▶ [What to work on]:
Exactly reproduce the entries, dropping any pictures from your copy.

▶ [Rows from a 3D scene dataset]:
========

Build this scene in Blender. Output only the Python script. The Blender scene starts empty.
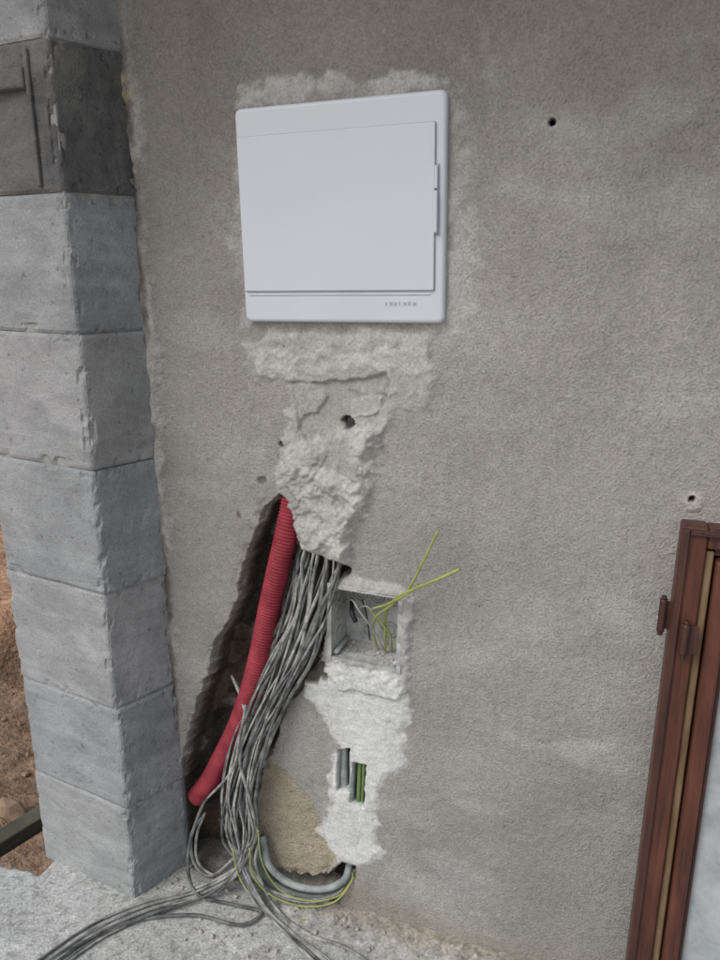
import bpy, bmesh, math, random
import numpy as np
from mathutils import Vector, Matrix
random.seed(7); rng=np.random.RandomState(5)
S=bpy.context.scene
# ---------------------------------------------------------------- survey frame
TILT=math.radians(16); YAW=math.radians(20); FPX=760.0
CAM=np.array([0.0,-1.35,1.48])
def ray(u,v):
    x=u-360.0; yc=480.0-v
    fh=FPX*math.cos(TILT)+yc*math.sin(TILT)
    vz=-FPX*math.sin(TILT)+yc*math.cos(TILT)
    return np.array([-fh*math.sin(YAW)+x*math.cos(YAW), fh*math.cos(YAW)+x*math.sin(YAW), vz])
def W(u,v,y=0.0):
    d=ray(u,v); return CAM+d*((y-CAM[1])/d[1])
def F(u,v,z=0.0):
    d=ray(u,v); return CAM+d*((z-CAM[2])/d[2])
# ---------------------------------------------------------------- noise
def vnoise(x,y,seed=0):
    # rotate the lattice so no pattern lines up with the mesh axes
    x,y=x*.8253-y*.5646+seed*.37,x*.5646+y*.8253+seed*.71
    xi=np.floor(x).astype(np.int64); yi=np.floor(y).astype(np.int64)
    fx=x-xi; fy=y-yi
    fx=fx*fx*(3-2*fx); fy=fy*fy*(3-2*fy)
    def h(a,b):
        n=(a*374761393+b*668265263+seed*1442695041)&0xffffffff
        n=((n^(n>>13))*1274126177)&0xffffffff
        n=n^(n>>16)
        return (n&0xffff)/65535.0
    return (h(xi,yi)*(1-fx)+h(xi+1,yi)*fx)*(1-fy)+(h(xi,yi+1)*(1-fx)+h(xi+1,yi+1)*fx)*fy
def fbm(x,y,f,o=4,seed=0,g=0.5):
    s=0;a=1;t=0
    for i in range(o):
        s=s+a*(vnoise(x*f+13.7*i,y*f+7.1*i,seed+i)*2-1); t+=a; a*=g; f*=2.03
    return s/t
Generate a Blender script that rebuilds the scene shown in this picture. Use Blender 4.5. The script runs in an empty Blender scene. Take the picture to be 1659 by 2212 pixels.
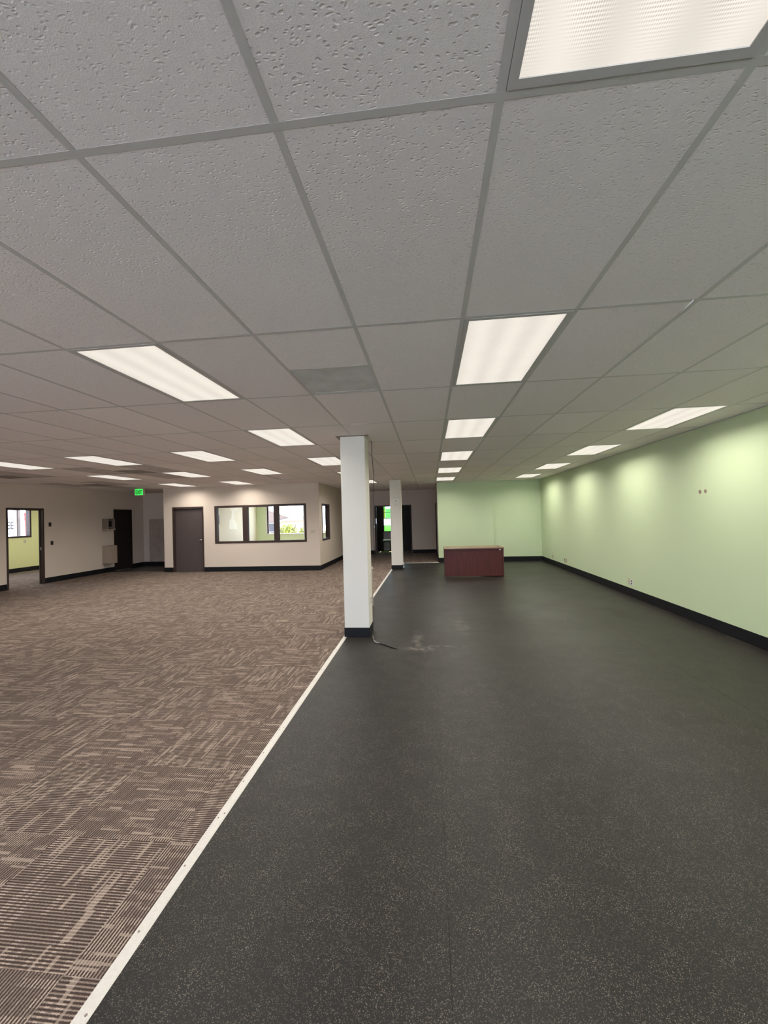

========

▶ [Solution to the problem]:
Build this scene in Blender. Output only the Python script. The Blender scene starts empty.
import bpy, bmesh, math, random
import numpy as np
from mathutils import Vector, Matrix
random.seed(7); rng=np.random.RandomState(5)
S=bpy.context.scene
# ---------------------------------------------------------------- survey frame
TILT=math.radians(16); YAW=math.radians(20); FPX=760.0
CAM=np.array([0.0,-1.35,1.48])
def ray(u,v):
    x=u-360.0; yc=480.0-v
    fh=FPX*math.cos(TILT)+yc*math.sin(TILT)
    vz=-FPX*math.sin(TILT)+yc*math.cos(TILT)
    return np.array([-fh*math.sin(YAW)+x*math.cos(YAW), fh*math.cos(YAW)+x*math.sin(YAW), vz])
def W(u,v,y=0.0):
    d=ray(u,v); return CAM+d*((y-CAM[1])/d[1])
def F(u,v,z=0.0):
    d=ray(u,v); return CAM+d*((z-CAM[2])/d[2])
# ---------------------------------------------------------------- noise
def vnoise(x,y,seed=0):
    # rotate the lattice so no pattern lines up with the mesh axes
    x,y=x*.8253-y*.5646+seed*.37,x*.5646+y*.8253+seed*.71
    xi=np.floor(x).astype(np.int64); yi=np.floor(y).astype(np.int64)
    fx=x-xi; fy=y-yi
    fx=fx*fx*(3-2*fx); fy=fy*fy*(3-2*fy)
    def h(a,b):
        n=(a*374761393+b*668265263+seed*1442695041)&0xffffffff
        n=((n^(n>>13))*1274126177)&0xffffffff
        n=n^(n>>16)
        return (n&0xffff)/65535.0
    return (h(xi,yi)*(1-fx)+h(xi+1,yi)*fx)*(1-fy)+(h(xi,yi+1)*(1-fx)+h(xi+1,yi+1)*fx)*fy
def fbm(x,y,f,o=4,seed=0,g=0.5):
    s=0;a=1;t=0
    for i in range(o):
        s=s+a*(vnoise(x*f+13.7*i,y*f+7.1*i,seed+i)*2-1); t+=a; a*=g; f*=2.03
    return s/t
Generate a Blender script that rebuilds the scene shown in this picture. Use Blender 4.5. The script runs in an empty Blender scene. Take the picture to be 1659 by 2212 pixels.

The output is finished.